Everything from the first line of the data below through the line that contains "scene.camera = co" should be written out exactly, please, and nothing more; the pictures stay out.
SUPPLIED INFORMATION start
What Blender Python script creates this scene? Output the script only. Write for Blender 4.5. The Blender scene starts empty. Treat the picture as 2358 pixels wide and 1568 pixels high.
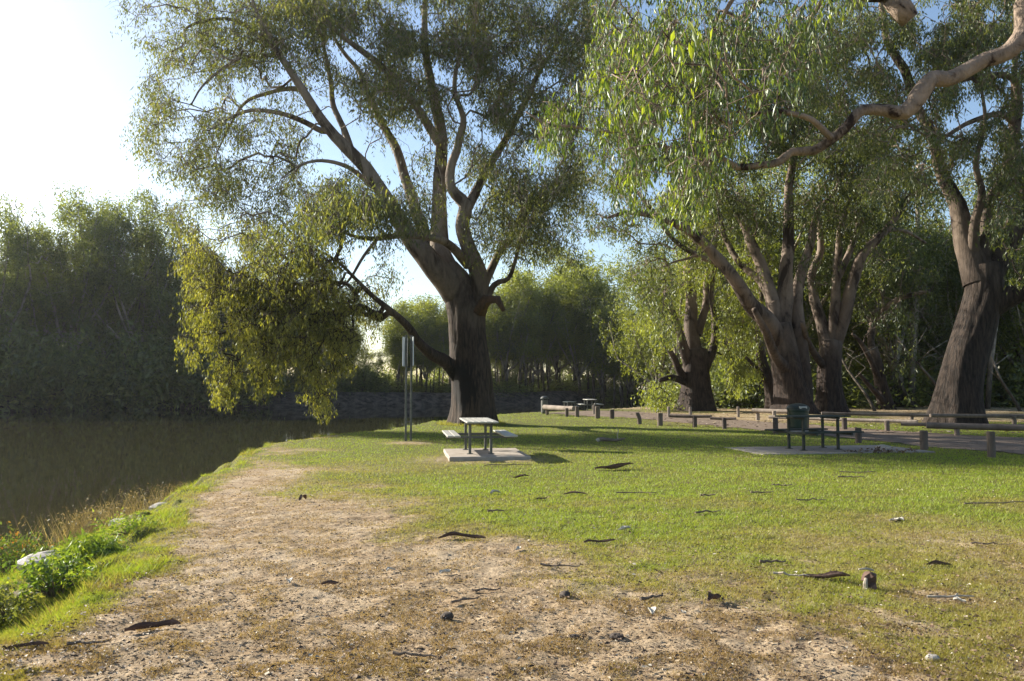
import bpy, math, random
import numpy as np
from mathutils import Vector
random.seed(7)
R = np.random.default_rng(11)
scene = bpy.context.scene
C = scene.collection
PI = math.pi

# ------------------------------------------------------------------ camera maths
F, CX, CY, HC = 1850.0, 1179.0, 784.0, 1.6
TH = math.atan(101/1850.0)
def _ray(px, py):
    u, v = px-CX, CY-py
    return u, F*math.cos(TH)-v*math.sin(TH), F*math.sin(TH)+v*math.cos(TH)
def W(px, py, D):
    u, y, z = _ray(px, py); t = D/y
    return (u*t, D, HC+z*t)
def G(px, py, z=0.0):
    u, y, zz = _ray(px, py); t = (z-HC)/zz
    return (u*t, y*t)
cam = bpy.data.cameras.new("camera"); co = bpy.data.objects.new("camera", cam); C.objects.link(co)
co.location = (0, 0, HC); co.rotation_euler = (PI/2+TH, 0, 0)
cam.sensor_width = 36; cam.lens = 36*F/2358; cam.clip_start = .05; cam.clip_end = 3000
scene.camera = co

# ------------------------------------------------------------------ numpy noise
_tab = R.random((256, 256))
def vnoise(x, y):
    xi = np.floor(x).astype(np.int64); yi = np.floor(y).astype(np.int64)
    fx = x-xi; fy = y-yi
    fx = fx*fx*(3-2*fx); fy = fy*fy*(3-2*fy)
    a = _tab[xi & 255, yi & 255]; b = _tab[(xi+1) & 255, yi & 255]
    c = _tab[xi & 255, (yi+1) & 255]; d = _tab[(xi+1) & 255, (yi+1) & 255]
    return (a*(1-fx)+b*fx)*(1-fy)+(c*(1-fx)+d*fx)*fy
def fbm(x, y, o=4):
    s = 0; a = .5; t = 0
    for k in range(o):
        s = s+a*vnoise(x*2**k+17.3*k, y*2**k+9.1*k); t += a; a *= .5
    return s/t
def sstep(a, b, x):
    t = np.clip((x-a)/(b-a), 0, 1); return t*t*(3-2*t)

# ------------------------------------------------------------------ mesh helpers
def tag(o, label=None, cat=None, group=None, kind=None):
    if label: o['label'] = label
    if cat: o['category'] = cat
    if group: o['group'] = group
    if kind: o['kind'] = kind
    return o
def empty(name, loc, label, cat, group=None, rz=0):
    o = bpy.data.objects.new(name, None); C.objects.link(o); o.location = loc; o.rotation_euler = (0, 0, rz)
    return tag(o, label, cat, group)
def mesh_np(name, V, faces, mat, parent=None, attr=None, smooth=False, tris=False):
    """faces: (n,4) int array or (n,3)"""
    V = np.asarray(V, np.float32); faces = np.asarray(faces, np.int32); k = faces.shape[1]
    me = bpy.data.meshes.new(name)
    me.vertices.add(len(V)); me.vertices.foreach_set('co', V.ravel())
    me.loops.add(faces.size); me.loops.foreach_set('vertex_index', faces.ravel())
    me.polygons.add(len(faces)); me.polygons.foreach_set('loop_start', np.arange(0, faces.size, k, dtype=np.int32))
    me.polygons.foreach_set('loop_total', np.full(len(faces), k, np.int32))
    me.polygons.foreach_set('use_smooth', np.full(len(faces), smooth, bool))
    me.update(calc_edges=True)
    if attr:
        for an, av in attr.items():
            av = np.asarray(av, np.float32)
            if av.ndim == 1:
                a = me.attributes.new(an, 'FLOAT', 'POINT'); a.data.foreach_set('value', av)
            else:
                a = me.attributes.new(an, 'FLOAT_COLOR', 'POINT')
                a.data.foreach_set('color', np.hstack([av, np.ones((len(av), 1), np.float32)]).ravel())
    if isinstance(mat, (list, tuple)):
        for m in mat: me.materials.append(m)
    else: me.materials.append(mat)
    o = bpy.data.objects.new(name, me); C.objects.link(o); o.parent = parent
    return o
class MB:
    def __init__(s): s.v = []; s.f = []
    def add(s, vs, fs):
        n = len(s.v); s.v += [tuple(v) for v in vs]; s.f += [tuple(i+n for i in f) for f in fs]; return s
    def box(s, x0, x1, y0, y1, z0, z1, ch=.0):
        if ch <= 0:
            v = [(x, y, z) for z in (z0, z1) for y in (y0, y1) for x in (x0, x1)]
            return s.add(v, [(0, 2, 3, 1), (4, 5, 7, 6), (0, 1, 5, 4), (1, 3, 7, 5), (3, 2, 6, 7), (2, 0, 4, 6)])
        c = min(ch, (x1-x0)*.45, (y1-y0)*.45, (z1-z0)*.45)
        rings = []
        for z, k in ((z0, c), (z0+c, 0), (z1-c, 0), (z1, c)):
            a0, a1, b0, b1 = x0+k, x1-k, y0+k, y1-k
            rings.append([(a0+c, b0, z), (a1-c, b0, z), (a1, b0+c, z), (a1, b1-c, z), (a1-c, b1, z), (a0+c, b1, z), (a0, b1-c, z), (a0, b0+c, z)])
        v = [p for r in rings for p in r]; f = [tuple(range(7, -1, -1)), tuple(range(24, 32))]
        for i in range(3):
            for j in range(8): f.append((i*8+j, i*8+(j+1) % 8, (i+1)*8+(j+1) % 8, (i+1)*8+j))
        return s.add(v, f)
    def tube(s, pts, rad, n=8, seed=0, rough=0.):
        pts = [Vector(p) for p in pts]; rr = random.Random(seed); m = len(pts)
        u = None; vs = []
        for i, p in enumerate(pts):
            t = (pts[min(i+1, m-1)]-pts[max(i-1, 0)]).normalized()
            if u is None:
                u = t.orthogonal().normalized()
            u = (u-t*u.dot(t)).normalized(); w = t.cross(u)
            r = rad[i] if hasattr(rad, '__len__') else rad
            for j in range(n):
                a = 2*PI*j/n; q = r*(1+rough*(rr.random()-.5))
                vs.append(p+u*math.cos(a)*q+w*math.sin(a)*q)
        fs = [(i*n+j, i*n+(j+1) % n, (i+1)*n+(j+1) % n, (i+1)*n+j) for i in range(m-1) for j in range(n)]
        fs += [tuple(range(n-1, -1, -1)), tuple((m-1)*n+j for j in range(n))]
        return s.add(vs, fs)
    def build(s, name, mat, parent=None, smooth=False, loc=None):
        me = bpy.data.meshes.new(name); me.from_pydata(s.v, [], s.f); me.materials.append(mat)
        if smooth: me.polygons.foreach_set('use_smooth', [True]*len(me.polygons))
        me.update(); o = bpy.data.objects.new(name, me); C.objects.link(o); o.parent = parent
        if loc: o.location = loc
        return o

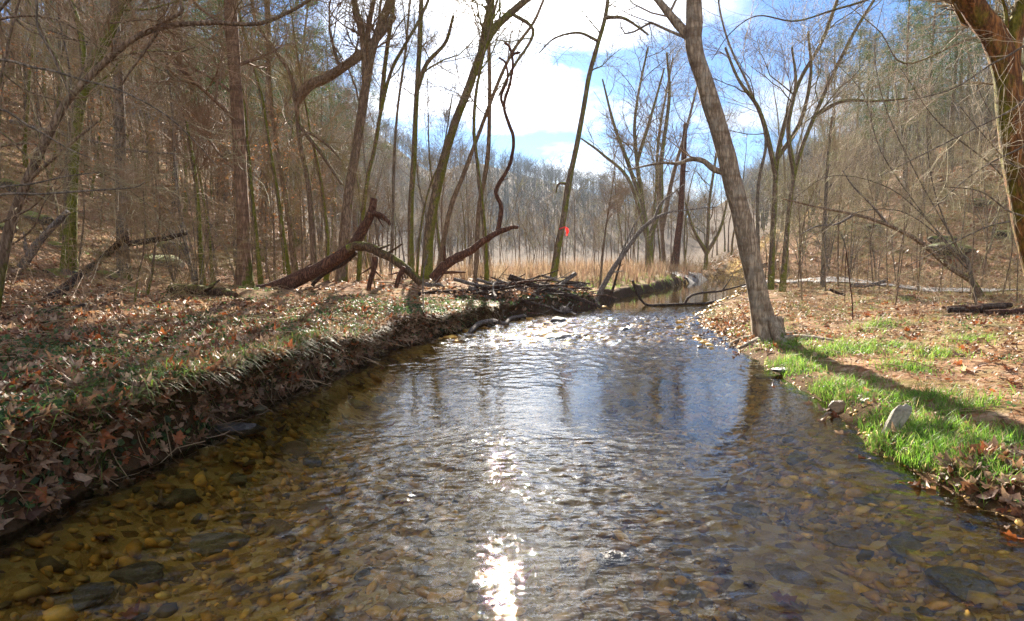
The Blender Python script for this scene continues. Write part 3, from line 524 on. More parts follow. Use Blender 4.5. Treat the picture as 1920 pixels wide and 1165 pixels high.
hero('bare_tree', 'stubby grey trunk standing in the dry leaf field', 'tree', [(1543, 520), (1545, 450), (1548, 380), (1552, 300), (1560, 220)], 15, 8, B['bark_grey'], B['twig_pale'], 14, 0.3, Y=21, Lf=(0.8, 2.2))
for k, (pts, wdt, lab) in enumerate([([(1573, 505), (1572, 430), (1578, 340), (1590, 260)], 6, 'whip-thin sapling next to the stubby grey trunk'), ([(1682, 512), (1690, 460), (1705, 400), (1712, 330)], 5, 'crooked little sapling under the leaning fallen trunk'), ([(1724, 514), (1726, 460), (1730, 395)], 6, 'short dark sapling where the fallen trunk crosses it'), ([(1822, 518), (1826, 430), (1822, 340), (1818, 250)], 6, 'tall straight sapling on the edge of the gravel track'), ([(1498, 512), (1500, 440), (1497, 380)], 5, 'small upright sapling beside the mossy sweeping tree'), ([(270, 560), (285, 510), (290, 470), (300, 400), (290, 330)], 8, 'kinked thin sapling on the leafy bank before the slender grey trunk'), ([(250, 570), (258, 520), (268, 480), (272, 420), (268, 350)], 5, 'reddish thin sapling close beside the kinked one'), ([(516, 535), (514, 450), (508, 380), (504, 330)], 6, 'thin straight sapling at the butt of the fallen log'), ([(705, 540), (697, 500), (704, 460), (706, 400)], 5, 'little dark sapling under the mossy log limb'), ([(1640, 520), (1632, 460), (1640, 400), (1626, 330)], 5, 'twisted sapling among the pale thicket')]):
    hero('sapling', lab, 'sapling', pts, wdt, 2.5, B['bark_brown'], B['twig_red'] if pts[0][0] < 900 else B['twig_pale'], 8, 0.25, Lf=(0.5, 1.3), minr=0.002, Y=None if pts[0][1] > 525 else {0: 21.5, 1: 19, 2: 20, 3: 18, 4: 22}.get(k, 19))
# sprays of twigs reaching in from shrubs rooted outside the view
def spray(name, label, root_xy, lines, wpx, tmat, bmat, Yn, n=5, K=(6, 5, 4), Lf=(0.35, 0.9), lean=0.0, minr=0.0014):
    SEED[0] += 1; rng = random.Random(SEED[0]); base = np.array((root_xy[0], root_xy[1], g1(*root_xy))); bag = Bag(); T = Tree()
    for ln in lines:
        Pl = px_line(ln, Yn, lean); st = base - np.array((0, 0, 0.1)); P = np.vstack([st, st * 0.45 + Pl[0] * 0.55 + np.array((0, 0, 0.3)), Pl]); n_ = len(P) * 5
        S = spline(P, n_); R = np.linspace(wpx * 1.5, wpx * 0.3, n_) / 2 * Yn / F; wood(bag, S, R, 7, 0.05, SEED[0]); limbs_on(T, S, R, n, 0.42, rng, Lf, 1, K, 0.22, 0.03, (0.3, 0.9), minr)
    return emit_tree(name, label, 'shrub', base, T, bag, bmat, tmat)
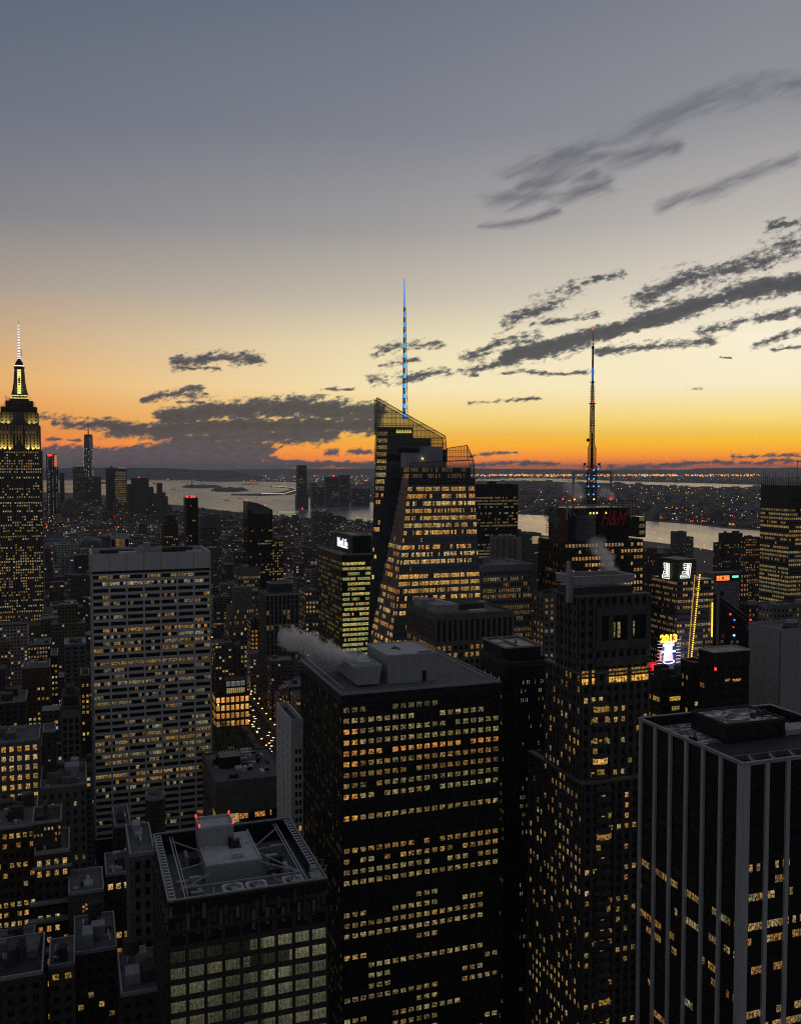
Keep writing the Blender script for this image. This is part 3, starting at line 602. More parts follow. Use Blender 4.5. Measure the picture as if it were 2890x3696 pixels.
SUPPLIED INFORMATION end
SOLUTION BELOW —
What Blender Python script creates this scene? Output the script only. Write for Blender 4.5. The Blender scene starts empty. Treat the picture as 2358 pixels wide and 1568 pixels high.
import bpy, math, random
import numpy as np
from mathutils import Vector
random.seed(7)
R = np.random.default_rng(11)
scene = bpy.context.scene
C = scene.collection
PI = math.pi

# ------------------------------------------------------------------ camera maths
F, CX, CY, HC = 1850.0, 1179.0, 784.0, 1.6
TH = math.atan(101/1850.0)
def _ray(px, py):
    u, v = px-CX, CY-py
    return u, F*math.cos(TH)-v*math.sin(TH), F*math.sin(TH)+v*math.cos(TH)
def W(px, py, D):
    u, y, z = _ray(px, py); t = D/y
    return (u*t, D, HC+z*t)
def G(px, py, z=0.0):
    u, y, zz = _ray(px, py); t = (z-HC)/zz
    return (u*t, y*t)
cam = bpy.data.cameras.new("camera"); co = bpy.data.objects.new("camera", cam); C.objects.link(co)
co.location = (0, 0, HC); co.rotation_euler = (PI/2+TH, 0, 0)
cam.sensor_width = 36; cam.lens = 36*F/2358; cam.clip_start = .05; cam.clip_end = 3000
scene.camera = co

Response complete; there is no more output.